With Cruz and Rubio still viable, don’t expect an Adelson determination just yet. One thing the couple will be watching is whether Rubio improves his ground game, the network of volunteers and staff necessary to get out the vote state by state. Reporting has suggested that he was surprisingly weak in this area in Iowa.

5. Does Bernie do foreign policy?

In his speeches, Sanders manages to turn typically soporific economic analysis – income inequality, banks, health care – into a rousing call to action.

Not so on foreign policy, where he has allowed himself to be put on the defensive by Clinton, the former secretary of state and first lady, who has framed Sanders as naive and inexperienced – with some success.

It doesn’t help that in one debate, Sanders called for “normalization” of ties with Iran and then seemed to backtrack, or that he has repeatedly called Jordan’s King Abdullah, a monarch not especially thrilled with the democratic process, one of his heroes.

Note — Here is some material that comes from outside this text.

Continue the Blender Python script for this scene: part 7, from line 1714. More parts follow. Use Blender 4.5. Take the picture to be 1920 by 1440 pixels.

Sanders has focused on the opposing votes he and Clinton cast 14 years ago on the Iraq War: He voted against when he was in the U.S. House of Representatives, she voted for when she was a New York senator.

If Sanders hopes to peel away foreign policy-focused voters from Clinton, he will need to flesh out his plans for the Middle East in particular, where he has said he agrees with Obama and Clinton that America needs to maintain leadership.